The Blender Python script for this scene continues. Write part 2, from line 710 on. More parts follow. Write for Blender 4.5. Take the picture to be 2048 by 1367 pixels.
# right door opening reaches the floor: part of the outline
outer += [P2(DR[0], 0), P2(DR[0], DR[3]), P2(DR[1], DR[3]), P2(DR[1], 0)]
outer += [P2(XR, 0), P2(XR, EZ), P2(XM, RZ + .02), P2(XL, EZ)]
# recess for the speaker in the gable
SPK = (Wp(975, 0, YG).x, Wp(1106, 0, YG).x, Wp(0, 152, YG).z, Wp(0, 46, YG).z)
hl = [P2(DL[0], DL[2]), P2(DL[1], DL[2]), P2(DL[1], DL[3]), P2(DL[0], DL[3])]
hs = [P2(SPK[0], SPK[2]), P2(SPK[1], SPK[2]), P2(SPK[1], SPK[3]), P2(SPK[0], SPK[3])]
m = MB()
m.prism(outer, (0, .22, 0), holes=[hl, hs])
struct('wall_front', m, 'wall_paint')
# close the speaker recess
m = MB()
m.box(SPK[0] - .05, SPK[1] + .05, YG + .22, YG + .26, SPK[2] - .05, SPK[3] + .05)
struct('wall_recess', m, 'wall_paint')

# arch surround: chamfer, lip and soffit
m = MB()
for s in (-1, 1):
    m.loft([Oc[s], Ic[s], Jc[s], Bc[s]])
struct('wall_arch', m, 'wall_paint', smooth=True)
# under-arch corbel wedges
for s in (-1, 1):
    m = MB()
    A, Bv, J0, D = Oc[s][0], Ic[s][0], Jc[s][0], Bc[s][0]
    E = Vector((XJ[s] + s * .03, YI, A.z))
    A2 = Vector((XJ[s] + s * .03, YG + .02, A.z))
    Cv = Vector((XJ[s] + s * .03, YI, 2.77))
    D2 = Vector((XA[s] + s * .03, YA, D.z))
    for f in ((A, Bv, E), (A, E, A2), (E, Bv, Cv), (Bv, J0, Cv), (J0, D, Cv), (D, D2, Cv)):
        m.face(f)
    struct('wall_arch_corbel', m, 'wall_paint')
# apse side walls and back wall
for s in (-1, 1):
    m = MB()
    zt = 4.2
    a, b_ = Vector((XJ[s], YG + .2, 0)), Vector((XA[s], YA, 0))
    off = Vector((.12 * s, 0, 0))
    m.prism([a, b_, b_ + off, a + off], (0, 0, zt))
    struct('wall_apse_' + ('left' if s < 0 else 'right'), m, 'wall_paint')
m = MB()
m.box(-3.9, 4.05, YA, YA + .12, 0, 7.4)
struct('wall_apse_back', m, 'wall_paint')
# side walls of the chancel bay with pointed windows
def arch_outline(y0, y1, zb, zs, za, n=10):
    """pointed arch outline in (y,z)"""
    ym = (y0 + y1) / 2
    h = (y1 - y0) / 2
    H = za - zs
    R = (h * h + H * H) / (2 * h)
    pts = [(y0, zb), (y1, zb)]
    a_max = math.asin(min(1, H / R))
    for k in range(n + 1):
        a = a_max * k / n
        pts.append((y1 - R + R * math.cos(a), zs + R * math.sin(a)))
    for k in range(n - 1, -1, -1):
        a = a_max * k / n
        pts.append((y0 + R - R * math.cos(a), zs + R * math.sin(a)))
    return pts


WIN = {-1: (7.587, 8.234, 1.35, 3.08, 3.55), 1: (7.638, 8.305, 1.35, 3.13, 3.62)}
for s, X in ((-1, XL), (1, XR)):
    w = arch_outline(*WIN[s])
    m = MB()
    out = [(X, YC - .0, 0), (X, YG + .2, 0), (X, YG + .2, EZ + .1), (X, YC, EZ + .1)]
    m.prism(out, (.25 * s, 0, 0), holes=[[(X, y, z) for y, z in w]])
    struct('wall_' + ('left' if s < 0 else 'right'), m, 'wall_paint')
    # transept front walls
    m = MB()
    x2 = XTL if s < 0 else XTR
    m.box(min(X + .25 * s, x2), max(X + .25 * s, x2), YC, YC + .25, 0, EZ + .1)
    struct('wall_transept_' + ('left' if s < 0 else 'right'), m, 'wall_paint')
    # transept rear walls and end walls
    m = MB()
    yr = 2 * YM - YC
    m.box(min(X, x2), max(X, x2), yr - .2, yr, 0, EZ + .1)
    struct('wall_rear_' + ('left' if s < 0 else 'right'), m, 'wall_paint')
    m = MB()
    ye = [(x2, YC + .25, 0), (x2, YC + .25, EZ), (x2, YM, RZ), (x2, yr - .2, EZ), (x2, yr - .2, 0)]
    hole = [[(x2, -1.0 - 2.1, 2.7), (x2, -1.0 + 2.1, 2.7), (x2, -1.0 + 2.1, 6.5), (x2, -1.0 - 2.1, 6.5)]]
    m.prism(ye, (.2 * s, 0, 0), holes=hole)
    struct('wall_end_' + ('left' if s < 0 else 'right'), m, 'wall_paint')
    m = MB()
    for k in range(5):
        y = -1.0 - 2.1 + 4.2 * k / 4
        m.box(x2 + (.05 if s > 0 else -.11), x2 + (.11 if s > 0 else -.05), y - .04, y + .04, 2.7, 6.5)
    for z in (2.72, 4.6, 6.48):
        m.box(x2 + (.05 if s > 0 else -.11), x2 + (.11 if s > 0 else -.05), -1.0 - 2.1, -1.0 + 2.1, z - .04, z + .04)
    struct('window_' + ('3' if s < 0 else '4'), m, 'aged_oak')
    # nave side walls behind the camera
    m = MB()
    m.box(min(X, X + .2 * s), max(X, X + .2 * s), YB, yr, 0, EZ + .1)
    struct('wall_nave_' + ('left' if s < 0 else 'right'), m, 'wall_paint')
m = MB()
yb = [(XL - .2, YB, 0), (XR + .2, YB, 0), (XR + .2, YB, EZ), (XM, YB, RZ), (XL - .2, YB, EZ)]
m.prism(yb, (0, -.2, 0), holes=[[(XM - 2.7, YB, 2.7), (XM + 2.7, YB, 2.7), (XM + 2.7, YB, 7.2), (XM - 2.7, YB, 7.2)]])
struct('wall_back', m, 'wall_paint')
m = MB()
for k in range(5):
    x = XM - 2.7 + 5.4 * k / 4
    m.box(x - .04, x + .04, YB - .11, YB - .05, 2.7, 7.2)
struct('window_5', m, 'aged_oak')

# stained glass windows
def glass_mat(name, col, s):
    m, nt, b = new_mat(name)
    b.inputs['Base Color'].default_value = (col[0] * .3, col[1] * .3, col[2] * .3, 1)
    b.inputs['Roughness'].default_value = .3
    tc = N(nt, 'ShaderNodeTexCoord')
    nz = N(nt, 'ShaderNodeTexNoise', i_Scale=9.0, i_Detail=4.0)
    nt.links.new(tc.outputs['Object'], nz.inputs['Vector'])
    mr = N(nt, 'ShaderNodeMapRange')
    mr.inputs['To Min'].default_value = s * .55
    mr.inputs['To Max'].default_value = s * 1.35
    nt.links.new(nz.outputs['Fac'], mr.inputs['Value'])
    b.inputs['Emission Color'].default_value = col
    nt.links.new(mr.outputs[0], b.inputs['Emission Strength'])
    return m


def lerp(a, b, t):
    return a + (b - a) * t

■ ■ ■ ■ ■

Reproduce, please, the lines of the material from its first line down to the line containing "struct('wall_recess', m, 'wall_paint')", keeping both ends and nothing beyond them.

The Blender Python script for this scene continues. Write part 2, from line 710 on. More parts follow. Write for Blender 4.5. Take the picture to be 2048 by 1367 pixels.
# right door opening reaches the floor: part of the outline
outer += [P2(DR[0], 0), P2(DR[0], DR[3]), P2(DR[1], DR[3]), P2(DR[1], 0)]
outer += [P2(XR, 0), P2(XR, EZ), P2(XM, RZ + .02), P2(XL, EZ)]
# recess for the speaker in the gable
SPK = (Wp(975, 0, YG).x, Wp(1106, 0, YG).x, Wp(0, 152, YG).z, Wp(0, 46, YG).z)
hl = [P2(DL[0], DL[2]), P2(DL[1], DL[2]), P2(DL[1], DL[3]), P2(DL[0], DL[3])]
hs = [P2(SPK[0], SPK[2]), P2(SPK[1], SPK[2]), P2(SPK[1], SPK[3]), P2(SPK[0], SPK[3])]
m = MB()
m.prism(outer, (0, .22, 0), holes=[hl, hs])
struct('wall_front', m, 'wall_paint')
# close the speaker recess
m = MB()
m.box(SPK[0] - .05, SPK[1] + .05, YG + .22, YG + .26, SPK[2] - .05, SPK[3] + .05)
struct('wall_recess', m, 'wall_paint')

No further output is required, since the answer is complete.